Smithsonian American Art Museum
8th and G Streets, NW
Washington, DC

Sightlines: Chinatown and Beyond highlights the imprint of Asian Americans on the physical and cultural terrain of Washington, D.C.

Presented by the Smithsonian Asian Pacific American Center, the exhibition is on view at the Smithsonian American Art Museum and installed in a gallery overlooking G Street NW in D.C.’s historical Chinatown neighborhood. The Sightlines exhibition provides glimpses into the complexity and depth of Asian American connections to the city. The featured stories highlight examples of cultural production that interpret elements of Chinese, Korean, and Javanese heritage or express coalitional Asian American and BIPOC identities. These are presented in displays of artwork, material culture, images, and other graphic material drawn from Smithsonian collections as well as shared by local lenders, including community members and repositories such as the D.C. History Center and the Moorland-Spingarn Research Center at Howard University.

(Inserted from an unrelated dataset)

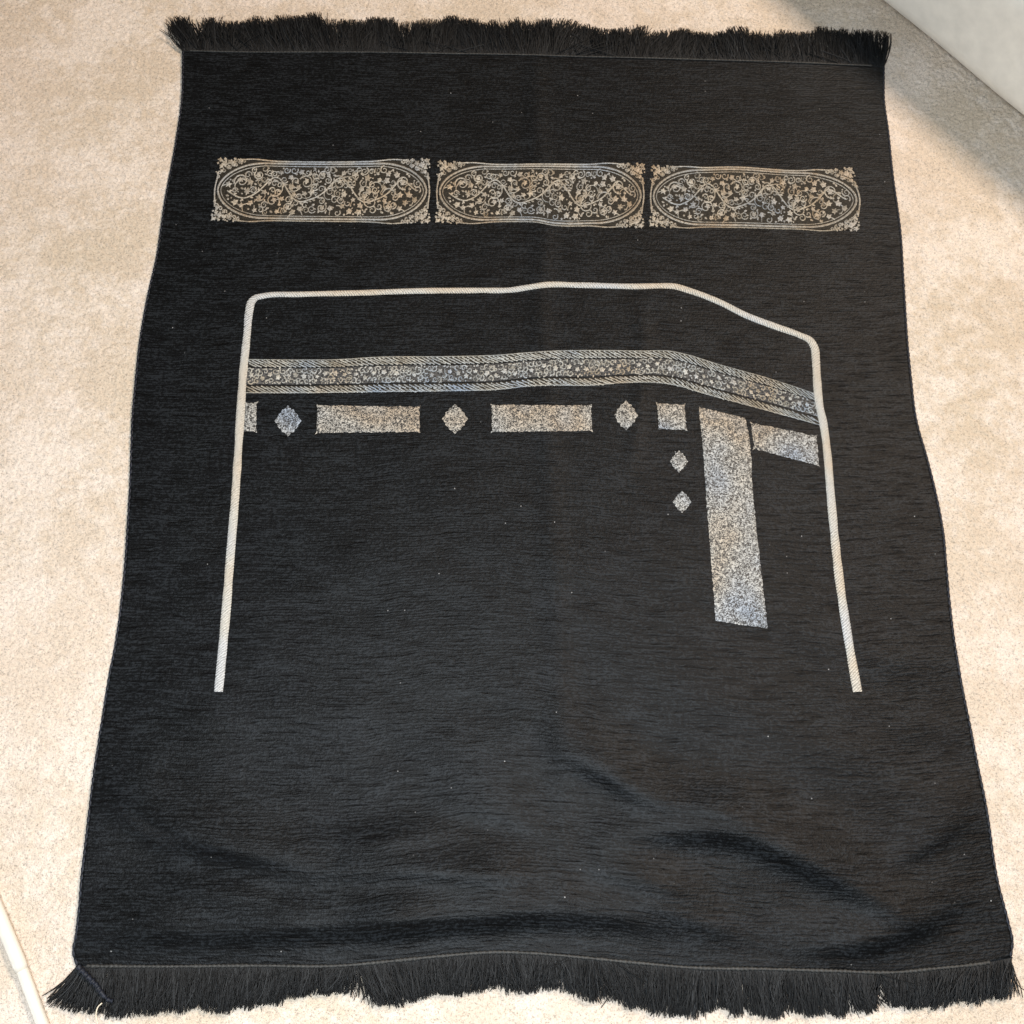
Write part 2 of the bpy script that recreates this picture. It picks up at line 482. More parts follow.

Three works of art anchor the exhibition and are positioned at the center of the gallery. Each corresponds to a location in Chinatown, which is indicated on a floor map. These pieces guide visitors to the surrounding walls to explore the broader exhibition themes of Making Place, Transforming Tradition, and Visualizing Identity. The anchor objects underscore interconnected stories, inviting visitors to see D.C. differently and, in the process, gain new insights into the contributions of Asian Americans to the nation’s capital.